1) Мы заметно расширили наблюдаемые границы понятия интердикции, как явления, уходящего своими корнями вглубь механизма высшей нервной деятельности. О существовании этих корней говорил и сам Поршнев, мы же на многих примерах из животного мира более четко их обозначили. Кроме того, у нас интердикция уже не предполагает обязательного наличия «интердиктора», поскольку интердиктивный сигнал – сигнал первой сигнальной системы, для которой любые поступающие из внешнего мира сигналы равнозначны; по сути интердикция может быть вызвана любым резким изменением ситуации, предполагающим смену дифференцировки и прерывание развития цепного рефлекса.

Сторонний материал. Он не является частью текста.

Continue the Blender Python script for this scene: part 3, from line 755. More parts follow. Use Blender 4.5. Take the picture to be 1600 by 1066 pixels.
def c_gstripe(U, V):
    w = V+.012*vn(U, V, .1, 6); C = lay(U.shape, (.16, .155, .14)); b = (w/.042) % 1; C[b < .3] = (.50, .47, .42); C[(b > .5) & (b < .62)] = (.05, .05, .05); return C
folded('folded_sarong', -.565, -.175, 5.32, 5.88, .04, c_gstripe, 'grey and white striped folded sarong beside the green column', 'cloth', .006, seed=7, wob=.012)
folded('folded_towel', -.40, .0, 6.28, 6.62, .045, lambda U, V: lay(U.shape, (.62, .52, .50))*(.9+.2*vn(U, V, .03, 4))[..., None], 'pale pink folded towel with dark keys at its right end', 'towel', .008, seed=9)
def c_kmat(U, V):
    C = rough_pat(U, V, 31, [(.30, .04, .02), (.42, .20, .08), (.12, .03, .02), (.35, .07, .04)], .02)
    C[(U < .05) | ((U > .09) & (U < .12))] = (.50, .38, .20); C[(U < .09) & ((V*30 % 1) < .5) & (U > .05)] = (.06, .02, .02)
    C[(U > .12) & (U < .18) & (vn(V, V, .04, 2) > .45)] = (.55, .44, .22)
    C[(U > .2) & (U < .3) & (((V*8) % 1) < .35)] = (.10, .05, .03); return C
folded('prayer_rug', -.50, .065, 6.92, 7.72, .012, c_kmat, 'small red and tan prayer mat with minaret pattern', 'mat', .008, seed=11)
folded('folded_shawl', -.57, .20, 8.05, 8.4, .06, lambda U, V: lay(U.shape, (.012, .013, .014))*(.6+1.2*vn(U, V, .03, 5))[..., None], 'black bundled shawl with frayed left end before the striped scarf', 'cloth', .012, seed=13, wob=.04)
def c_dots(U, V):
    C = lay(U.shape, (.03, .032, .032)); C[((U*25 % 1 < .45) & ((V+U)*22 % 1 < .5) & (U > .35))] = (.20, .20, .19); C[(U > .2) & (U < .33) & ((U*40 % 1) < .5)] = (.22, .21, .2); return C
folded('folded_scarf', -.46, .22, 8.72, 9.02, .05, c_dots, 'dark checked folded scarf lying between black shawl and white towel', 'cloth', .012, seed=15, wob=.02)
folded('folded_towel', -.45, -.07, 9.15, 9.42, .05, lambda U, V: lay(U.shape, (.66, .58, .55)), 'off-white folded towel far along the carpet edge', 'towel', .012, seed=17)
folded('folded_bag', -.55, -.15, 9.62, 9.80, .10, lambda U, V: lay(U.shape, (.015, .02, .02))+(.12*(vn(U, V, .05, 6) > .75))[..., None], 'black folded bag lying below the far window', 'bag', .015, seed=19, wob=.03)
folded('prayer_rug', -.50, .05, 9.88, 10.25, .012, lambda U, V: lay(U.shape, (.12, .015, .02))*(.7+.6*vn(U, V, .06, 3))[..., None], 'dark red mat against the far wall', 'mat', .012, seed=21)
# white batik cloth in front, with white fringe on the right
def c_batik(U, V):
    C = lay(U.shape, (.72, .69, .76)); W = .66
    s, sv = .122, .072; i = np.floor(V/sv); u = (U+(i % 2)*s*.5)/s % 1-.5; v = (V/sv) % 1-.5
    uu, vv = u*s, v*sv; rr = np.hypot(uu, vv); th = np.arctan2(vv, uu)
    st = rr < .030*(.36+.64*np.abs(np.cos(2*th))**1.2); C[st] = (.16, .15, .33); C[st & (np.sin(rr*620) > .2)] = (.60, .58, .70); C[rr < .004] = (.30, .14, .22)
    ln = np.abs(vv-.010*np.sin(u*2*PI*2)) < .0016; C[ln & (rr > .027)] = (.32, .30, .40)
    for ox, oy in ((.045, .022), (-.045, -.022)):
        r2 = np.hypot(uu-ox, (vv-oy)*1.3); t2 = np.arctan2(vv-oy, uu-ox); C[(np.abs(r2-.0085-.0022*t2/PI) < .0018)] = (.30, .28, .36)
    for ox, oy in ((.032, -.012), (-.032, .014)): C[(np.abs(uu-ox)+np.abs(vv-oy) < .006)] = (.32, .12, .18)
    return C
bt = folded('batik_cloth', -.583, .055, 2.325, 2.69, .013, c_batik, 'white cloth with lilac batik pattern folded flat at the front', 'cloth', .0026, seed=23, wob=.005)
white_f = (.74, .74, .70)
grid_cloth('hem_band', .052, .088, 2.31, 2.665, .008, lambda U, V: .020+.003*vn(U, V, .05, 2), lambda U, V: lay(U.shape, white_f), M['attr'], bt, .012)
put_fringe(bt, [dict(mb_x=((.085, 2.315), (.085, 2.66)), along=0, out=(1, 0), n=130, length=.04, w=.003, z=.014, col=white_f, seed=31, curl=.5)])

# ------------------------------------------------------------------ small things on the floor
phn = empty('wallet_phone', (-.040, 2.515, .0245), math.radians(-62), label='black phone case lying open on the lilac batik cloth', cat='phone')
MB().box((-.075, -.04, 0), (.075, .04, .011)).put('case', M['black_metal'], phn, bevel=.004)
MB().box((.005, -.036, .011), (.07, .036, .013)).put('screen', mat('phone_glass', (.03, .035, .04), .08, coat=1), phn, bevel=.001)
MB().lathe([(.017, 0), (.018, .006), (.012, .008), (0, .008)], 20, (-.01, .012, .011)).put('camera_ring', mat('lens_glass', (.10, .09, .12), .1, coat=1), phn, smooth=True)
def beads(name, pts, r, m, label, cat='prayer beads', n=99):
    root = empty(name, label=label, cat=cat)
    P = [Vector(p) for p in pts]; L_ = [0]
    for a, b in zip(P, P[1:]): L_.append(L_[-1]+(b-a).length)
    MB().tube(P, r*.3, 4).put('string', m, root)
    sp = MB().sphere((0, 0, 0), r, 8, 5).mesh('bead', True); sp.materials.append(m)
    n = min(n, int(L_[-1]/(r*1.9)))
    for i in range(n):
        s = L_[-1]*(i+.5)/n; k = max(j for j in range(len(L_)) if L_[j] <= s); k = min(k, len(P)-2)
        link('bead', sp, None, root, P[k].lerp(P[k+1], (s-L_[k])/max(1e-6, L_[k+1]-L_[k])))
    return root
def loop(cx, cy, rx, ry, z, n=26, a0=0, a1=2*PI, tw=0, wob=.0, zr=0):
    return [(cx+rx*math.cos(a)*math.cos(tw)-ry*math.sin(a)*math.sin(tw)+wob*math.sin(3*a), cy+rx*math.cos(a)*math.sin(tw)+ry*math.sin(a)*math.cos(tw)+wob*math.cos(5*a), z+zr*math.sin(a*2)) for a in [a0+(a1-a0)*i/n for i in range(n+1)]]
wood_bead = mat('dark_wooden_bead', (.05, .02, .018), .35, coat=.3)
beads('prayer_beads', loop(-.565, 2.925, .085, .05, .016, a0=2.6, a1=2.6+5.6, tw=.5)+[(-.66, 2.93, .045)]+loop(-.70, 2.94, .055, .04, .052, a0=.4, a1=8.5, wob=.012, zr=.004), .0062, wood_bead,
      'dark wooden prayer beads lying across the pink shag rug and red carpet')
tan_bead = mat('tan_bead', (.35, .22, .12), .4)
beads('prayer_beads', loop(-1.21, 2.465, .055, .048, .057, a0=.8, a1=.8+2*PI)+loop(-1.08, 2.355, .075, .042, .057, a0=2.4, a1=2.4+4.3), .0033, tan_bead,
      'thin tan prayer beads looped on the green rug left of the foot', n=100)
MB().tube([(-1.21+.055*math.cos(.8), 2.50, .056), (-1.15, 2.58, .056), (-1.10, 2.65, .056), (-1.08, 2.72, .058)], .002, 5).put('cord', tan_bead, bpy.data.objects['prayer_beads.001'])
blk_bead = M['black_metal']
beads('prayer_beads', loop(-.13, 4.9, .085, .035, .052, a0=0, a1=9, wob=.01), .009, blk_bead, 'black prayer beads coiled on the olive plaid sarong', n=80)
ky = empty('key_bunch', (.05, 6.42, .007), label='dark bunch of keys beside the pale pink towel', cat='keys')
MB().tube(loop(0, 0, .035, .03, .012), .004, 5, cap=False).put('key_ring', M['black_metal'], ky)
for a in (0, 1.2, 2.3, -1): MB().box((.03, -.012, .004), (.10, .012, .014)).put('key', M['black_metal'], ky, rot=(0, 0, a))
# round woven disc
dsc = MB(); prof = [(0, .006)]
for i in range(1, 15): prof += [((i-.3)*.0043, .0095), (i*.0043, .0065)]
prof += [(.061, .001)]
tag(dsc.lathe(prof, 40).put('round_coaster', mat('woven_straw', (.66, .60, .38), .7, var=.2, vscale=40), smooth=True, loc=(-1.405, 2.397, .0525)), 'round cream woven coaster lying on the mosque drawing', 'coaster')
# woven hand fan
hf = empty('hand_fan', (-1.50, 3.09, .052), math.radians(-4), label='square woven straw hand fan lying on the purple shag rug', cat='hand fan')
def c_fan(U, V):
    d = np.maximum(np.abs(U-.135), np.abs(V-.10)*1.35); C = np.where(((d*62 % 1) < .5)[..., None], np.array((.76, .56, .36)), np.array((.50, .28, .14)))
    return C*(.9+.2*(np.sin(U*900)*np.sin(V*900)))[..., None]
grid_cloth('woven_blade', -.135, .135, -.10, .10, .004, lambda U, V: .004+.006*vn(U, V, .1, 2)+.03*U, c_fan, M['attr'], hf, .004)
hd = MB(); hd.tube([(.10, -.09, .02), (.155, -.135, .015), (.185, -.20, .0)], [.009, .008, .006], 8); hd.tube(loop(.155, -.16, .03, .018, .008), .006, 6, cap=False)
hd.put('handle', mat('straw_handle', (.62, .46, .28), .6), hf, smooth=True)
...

2) Далее, мы раскрыли связь интердикции с фундаментальным явлением онтогноссеологического характера («онтогноссеологического» – в духе Михаила Лифшица) – познаваемостью (мыслимостью), как идеальным свойством материи, существующим объективно, т. е. даже тогда, когда инструмент ее самопознания еще не появился.
3) Наконец, мы подвергли более тонкому анализу значение и расширили область применения понятия «интердикция интердикции», или «контринтердикция», как мы предпочитаем его называть, несмотря на то, что сам Поршнев такой термин не использовал. Однако этот последний анализ нами еще не завершен.
* * *
Контринтердикцию Поршнев видел средним (из трех) звеном в проходящем параллельно дивергенции неоантропов и троглодитид метаморфозе интердикции в суггестию, определяющем характер дивергенции:
«I. “Интердикция I” есть высший предел нервных взаимодействий между особями еще в мире палеоантропов. II. “Интердикция интердикции” (“интердикция II”), т. е. самооборона, есть характерное нервное взаимодействие в механизме самой дивергенции: взаимодействие между Homo sapiens и Troglodytes. III. “Интердикция интердикции интердикции” есть перенесение отношений, характерных для дивергенции, в мир самих неоантропов – в плоскость взаимодействий между особями и группами Homo sapiens. В этом последнем случае потенциал дальнейших осложнений безграничен»170.